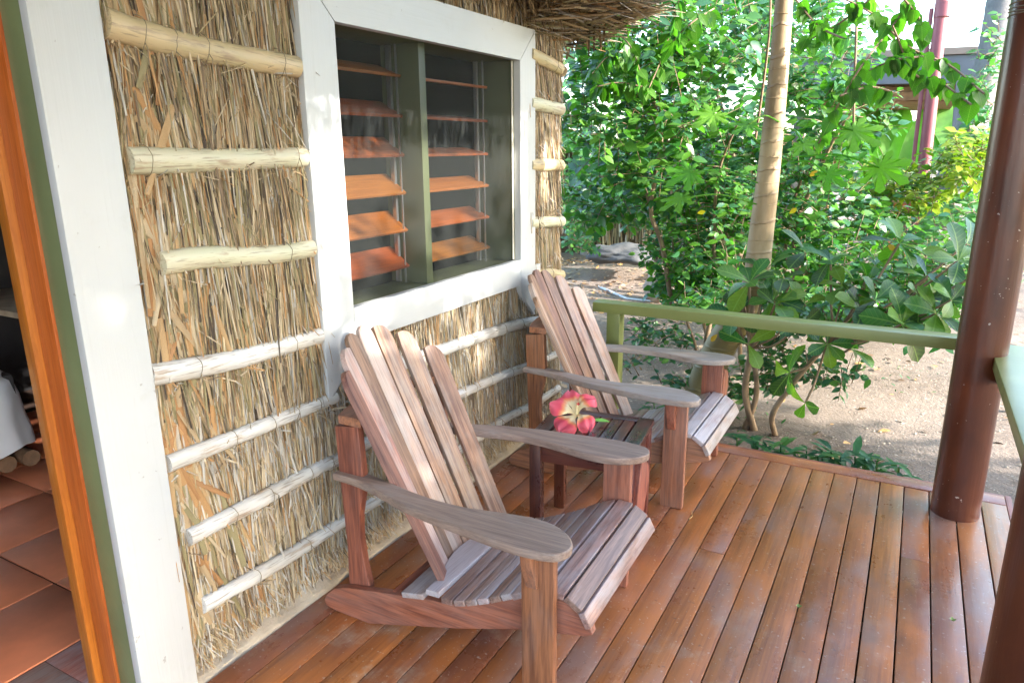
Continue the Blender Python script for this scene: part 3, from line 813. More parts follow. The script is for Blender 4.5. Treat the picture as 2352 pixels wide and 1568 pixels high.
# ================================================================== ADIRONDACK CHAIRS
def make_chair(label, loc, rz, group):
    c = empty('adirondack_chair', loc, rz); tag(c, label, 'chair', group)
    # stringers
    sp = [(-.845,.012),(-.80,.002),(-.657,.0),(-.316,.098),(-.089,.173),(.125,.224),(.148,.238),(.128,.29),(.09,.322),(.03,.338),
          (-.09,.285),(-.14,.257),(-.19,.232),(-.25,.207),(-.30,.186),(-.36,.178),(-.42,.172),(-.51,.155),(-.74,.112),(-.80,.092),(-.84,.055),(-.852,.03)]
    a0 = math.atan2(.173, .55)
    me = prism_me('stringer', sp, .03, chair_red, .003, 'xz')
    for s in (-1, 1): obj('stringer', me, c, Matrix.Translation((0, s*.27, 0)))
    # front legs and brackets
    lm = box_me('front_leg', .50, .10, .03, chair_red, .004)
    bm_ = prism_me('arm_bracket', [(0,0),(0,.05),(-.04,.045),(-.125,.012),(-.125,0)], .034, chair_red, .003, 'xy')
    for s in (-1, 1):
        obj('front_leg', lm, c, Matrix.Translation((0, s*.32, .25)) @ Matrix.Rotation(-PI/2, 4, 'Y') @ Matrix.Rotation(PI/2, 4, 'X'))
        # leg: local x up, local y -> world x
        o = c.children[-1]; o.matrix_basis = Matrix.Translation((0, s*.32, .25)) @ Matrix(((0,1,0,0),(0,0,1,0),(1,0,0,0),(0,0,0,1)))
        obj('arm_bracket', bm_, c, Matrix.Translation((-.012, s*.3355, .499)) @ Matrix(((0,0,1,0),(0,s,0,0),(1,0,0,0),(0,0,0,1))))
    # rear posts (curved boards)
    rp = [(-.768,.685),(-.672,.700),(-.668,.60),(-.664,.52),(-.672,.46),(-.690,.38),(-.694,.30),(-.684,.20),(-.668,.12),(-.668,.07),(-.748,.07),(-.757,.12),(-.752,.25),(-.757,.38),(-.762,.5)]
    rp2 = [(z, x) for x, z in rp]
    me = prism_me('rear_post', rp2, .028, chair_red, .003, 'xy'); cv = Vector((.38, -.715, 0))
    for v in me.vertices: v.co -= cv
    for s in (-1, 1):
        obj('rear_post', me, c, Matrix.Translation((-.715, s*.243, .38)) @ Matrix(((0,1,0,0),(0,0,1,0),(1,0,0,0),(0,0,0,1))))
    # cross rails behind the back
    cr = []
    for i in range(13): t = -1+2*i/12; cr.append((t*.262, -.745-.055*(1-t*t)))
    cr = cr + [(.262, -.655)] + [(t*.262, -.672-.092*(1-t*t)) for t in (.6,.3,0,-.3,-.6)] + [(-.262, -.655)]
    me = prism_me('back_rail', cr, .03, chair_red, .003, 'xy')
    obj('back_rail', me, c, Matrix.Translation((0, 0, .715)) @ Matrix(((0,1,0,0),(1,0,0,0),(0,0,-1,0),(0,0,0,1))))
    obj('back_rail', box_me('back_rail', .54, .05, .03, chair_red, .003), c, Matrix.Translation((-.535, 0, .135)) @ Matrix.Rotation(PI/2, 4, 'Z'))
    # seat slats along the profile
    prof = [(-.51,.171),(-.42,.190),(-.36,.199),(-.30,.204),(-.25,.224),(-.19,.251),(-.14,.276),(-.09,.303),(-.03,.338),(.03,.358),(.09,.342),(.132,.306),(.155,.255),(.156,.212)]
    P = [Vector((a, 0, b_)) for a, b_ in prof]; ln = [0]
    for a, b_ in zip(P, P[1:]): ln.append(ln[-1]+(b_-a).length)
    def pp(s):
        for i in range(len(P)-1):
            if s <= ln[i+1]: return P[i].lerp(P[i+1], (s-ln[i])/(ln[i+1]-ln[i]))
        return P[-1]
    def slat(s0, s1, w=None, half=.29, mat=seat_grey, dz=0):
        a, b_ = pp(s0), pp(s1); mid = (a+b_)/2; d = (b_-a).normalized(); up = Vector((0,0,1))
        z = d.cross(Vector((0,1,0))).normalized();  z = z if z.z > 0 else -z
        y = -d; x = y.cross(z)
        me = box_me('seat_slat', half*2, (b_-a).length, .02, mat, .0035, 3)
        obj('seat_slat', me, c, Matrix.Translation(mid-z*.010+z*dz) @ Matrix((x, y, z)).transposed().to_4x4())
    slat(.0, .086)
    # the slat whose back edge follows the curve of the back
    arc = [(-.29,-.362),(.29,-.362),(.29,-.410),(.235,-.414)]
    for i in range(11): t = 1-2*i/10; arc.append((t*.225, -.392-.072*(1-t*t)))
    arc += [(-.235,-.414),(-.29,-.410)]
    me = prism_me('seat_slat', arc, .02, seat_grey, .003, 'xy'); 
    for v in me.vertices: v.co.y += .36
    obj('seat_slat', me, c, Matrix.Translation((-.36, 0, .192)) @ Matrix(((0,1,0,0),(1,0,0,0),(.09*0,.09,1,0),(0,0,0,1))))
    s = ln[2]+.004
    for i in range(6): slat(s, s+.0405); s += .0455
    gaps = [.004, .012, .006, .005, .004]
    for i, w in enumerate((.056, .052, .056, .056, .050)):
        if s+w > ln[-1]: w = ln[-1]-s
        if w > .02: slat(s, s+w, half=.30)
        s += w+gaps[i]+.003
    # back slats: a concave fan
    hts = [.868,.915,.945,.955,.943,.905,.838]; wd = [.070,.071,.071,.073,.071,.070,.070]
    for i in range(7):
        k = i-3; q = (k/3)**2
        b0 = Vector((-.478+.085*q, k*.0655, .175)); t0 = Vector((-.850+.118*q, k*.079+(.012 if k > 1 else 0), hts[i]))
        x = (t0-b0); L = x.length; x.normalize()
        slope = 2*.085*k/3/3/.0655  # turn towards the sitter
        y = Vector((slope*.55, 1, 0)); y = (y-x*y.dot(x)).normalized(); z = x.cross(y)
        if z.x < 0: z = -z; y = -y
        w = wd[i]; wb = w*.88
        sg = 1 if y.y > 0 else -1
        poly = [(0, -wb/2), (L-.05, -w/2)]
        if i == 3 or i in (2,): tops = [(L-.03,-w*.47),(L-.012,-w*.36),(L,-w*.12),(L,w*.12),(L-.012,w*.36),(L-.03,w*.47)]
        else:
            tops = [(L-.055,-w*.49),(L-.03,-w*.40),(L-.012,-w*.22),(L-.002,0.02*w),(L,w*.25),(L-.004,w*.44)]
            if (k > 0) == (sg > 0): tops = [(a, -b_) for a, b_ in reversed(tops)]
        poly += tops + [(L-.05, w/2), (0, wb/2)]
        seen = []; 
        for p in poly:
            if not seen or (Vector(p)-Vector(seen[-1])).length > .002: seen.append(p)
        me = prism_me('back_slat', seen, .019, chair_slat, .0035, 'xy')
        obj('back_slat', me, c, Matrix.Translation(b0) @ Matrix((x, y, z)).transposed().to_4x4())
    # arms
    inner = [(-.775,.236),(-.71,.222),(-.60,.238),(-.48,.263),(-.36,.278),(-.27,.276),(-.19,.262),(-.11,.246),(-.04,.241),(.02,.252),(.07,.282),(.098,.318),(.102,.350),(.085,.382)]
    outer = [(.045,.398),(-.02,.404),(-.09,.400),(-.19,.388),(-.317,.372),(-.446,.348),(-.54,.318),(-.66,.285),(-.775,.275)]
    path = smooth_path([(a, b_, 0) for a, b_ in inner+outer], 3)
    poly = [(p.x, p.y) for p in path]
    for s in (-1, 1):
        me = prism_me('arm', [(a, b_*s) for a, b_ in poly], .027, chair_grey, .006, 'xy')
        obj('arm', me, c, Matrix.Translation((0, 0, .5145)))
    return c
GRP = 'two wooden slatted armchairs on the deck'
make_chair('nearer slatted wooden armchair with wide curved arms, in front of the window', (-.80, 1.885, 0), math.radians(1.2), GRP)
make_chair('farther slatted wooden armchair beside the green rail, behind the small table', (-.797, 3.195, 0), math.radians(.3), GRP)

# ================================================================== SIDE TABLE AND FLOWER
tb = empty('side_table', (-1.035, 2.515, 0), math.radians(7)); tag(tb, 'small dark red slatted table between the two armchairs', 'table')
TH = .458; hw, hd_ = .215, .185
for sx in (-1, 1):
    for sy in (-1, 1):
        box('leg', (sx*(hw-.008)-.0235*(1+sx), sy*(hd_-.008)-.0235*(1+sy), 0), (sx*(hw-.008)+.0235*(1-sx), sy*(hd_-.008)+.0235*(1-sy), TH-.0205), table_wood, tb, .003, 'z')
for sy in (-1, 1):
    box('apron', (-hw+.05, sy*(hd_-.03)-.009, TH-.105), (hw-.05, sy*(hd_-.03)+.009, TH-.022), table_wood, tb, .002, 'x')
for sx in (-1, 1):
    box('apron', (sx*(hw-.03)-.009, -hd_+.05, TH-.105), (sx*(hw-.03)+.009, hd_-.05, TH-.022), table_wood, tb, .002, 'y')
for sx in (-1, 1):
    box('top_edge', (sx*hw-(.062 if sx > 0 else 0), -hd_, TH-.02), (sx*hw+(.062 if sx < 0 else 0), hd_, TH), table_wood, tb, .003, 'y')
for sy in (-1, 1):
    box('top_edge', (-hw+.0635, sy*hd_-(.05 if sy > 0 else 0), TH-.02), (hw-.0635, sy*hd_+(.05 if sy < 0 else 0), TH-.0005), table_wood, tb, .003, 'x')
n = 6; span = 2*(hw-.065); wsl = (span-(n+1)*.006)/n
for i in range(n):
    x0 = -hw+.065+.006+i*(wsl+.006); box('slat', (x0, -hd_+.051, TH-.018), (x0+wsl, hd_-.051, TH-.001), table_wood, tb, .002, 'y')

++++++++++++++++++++

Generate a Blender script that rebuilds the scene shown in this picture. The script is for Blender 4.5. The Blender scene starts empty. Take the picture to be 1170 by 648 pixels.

++++++++++++++++++++

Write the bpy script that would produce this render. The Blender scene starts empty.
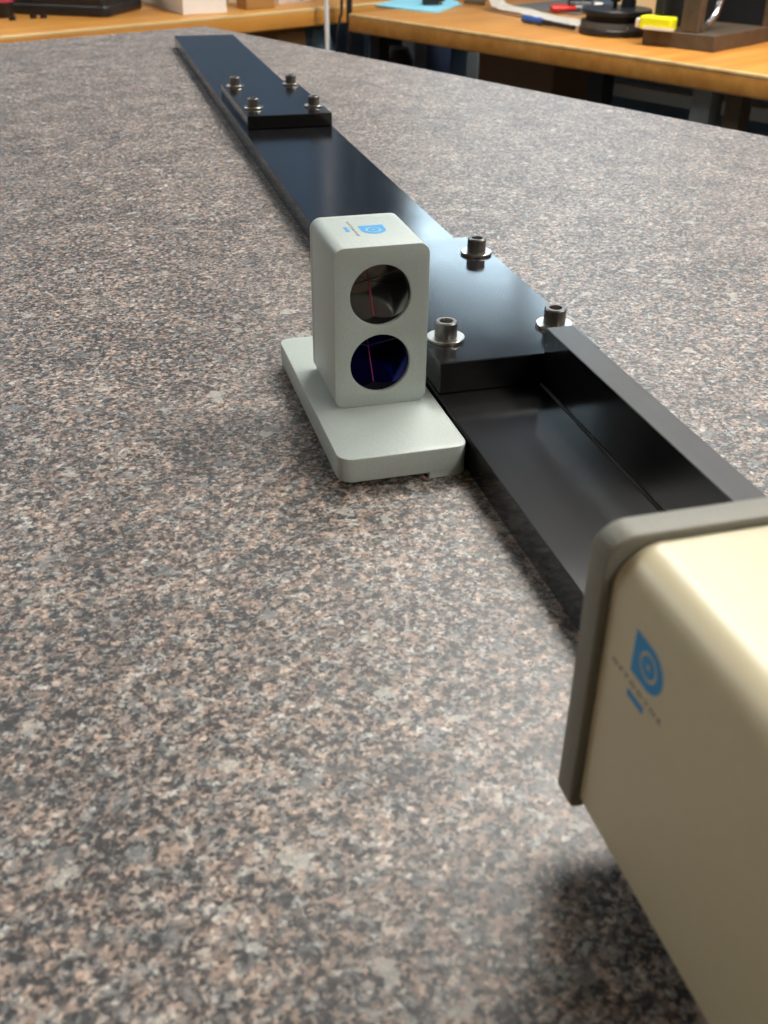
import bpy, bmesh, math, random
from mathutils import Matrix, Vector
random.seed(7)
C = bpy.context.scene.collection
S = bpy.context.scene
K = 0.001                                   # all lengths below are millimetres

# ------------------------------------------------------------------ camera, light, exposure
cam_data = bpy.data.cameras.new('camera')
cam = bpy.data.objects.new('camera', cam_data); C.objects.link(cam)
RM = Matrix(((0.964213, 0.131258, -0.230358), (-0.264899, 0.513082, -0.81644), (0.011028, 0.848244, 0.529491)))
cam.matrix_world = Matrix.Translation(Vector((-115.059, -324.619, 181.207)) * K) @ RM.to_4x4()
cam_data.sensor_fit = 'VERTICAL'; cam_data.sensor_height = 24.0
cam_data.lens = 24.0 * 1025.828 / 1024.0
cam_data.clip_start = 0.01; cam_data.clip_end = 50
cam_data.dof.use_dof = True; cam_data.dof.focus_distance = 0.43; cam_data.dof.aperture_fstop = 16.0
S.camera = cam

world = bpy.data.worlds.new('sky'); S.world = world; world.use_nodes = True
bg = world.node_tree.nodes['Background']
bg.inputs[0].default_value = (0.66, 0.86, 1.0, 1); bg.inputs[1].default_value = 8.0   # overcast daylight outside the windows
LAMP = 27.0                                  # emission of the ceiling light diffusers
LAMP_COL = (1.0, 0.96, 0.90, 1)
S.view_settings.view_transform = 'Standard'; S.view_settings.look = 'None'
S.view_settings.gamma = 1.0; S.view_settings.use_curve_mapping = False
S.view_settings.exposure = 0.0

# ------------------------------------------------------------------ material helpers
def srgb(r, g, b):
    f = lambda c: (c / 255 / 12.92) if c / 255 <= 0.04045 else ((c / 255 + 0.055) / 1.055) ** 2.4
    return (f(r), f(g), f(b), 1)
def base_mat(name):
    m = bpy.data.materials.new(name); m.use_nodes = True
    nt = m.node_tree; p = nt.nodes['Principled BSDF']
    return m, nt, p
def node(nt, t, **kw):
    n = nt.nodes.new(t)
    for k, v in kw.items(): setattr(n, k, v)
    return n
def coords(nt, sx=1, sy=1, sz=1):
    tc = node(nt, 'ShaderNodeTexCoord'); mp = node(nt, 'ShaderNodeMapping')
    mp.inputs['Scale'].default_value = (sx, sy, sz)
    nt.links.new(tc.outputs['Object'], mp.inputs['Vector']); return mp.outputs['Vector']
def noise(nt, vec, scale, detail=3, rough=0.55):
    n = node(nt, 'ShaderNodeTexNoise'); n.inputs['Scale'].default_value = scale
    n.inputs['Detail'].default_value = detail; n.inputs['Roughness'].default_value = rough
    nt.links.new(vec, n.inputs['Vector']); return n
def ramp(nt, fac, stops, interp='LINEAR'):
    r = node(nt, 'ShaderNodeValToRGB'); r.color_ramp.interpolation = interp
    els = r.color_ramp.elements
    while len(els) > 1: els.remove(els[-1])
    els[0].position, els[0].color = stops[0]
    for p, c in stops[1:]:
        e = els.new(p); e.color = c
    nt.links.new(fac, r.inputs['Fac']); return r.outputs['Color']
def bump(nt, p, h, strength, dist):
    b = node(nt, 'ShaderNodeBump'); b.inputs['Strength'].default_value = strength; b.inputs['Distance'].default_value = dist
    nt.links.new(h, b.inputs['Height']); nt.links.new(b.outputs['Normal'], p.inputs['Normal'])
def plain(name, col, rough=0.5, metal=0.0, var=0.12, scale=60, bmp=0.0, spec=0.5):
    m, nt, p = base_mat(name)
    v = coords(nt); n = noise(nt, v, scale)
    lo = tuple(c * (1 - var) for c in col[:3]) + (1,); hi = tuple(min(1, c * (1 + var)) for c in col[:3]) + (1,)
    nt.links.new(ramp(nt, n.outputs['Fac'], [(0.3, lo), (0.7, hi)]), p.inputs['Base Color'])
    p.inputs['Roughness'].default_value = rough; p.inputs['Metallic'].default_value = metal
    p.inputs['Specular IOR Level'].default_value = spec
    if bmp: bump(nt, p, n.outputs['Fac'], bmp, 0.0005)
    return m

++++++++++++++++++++

● TASK INSTRUCTIONS
Going back to the data above, write out everything from the line with "Write the bpy" down to the line with "below are millimetres", both included, leaving every picture out.

● FULL SOLUTION
Write the bpy script that would produce this render. The Blender scene starts empty.
import bpy, bmesh, math, random
from mathutils import Matrix, Vector
random.seed(7)
C = bpy.context.scene.collection
S = bpy.context.scene
K = 0.001                                   # all lengths below are millimetres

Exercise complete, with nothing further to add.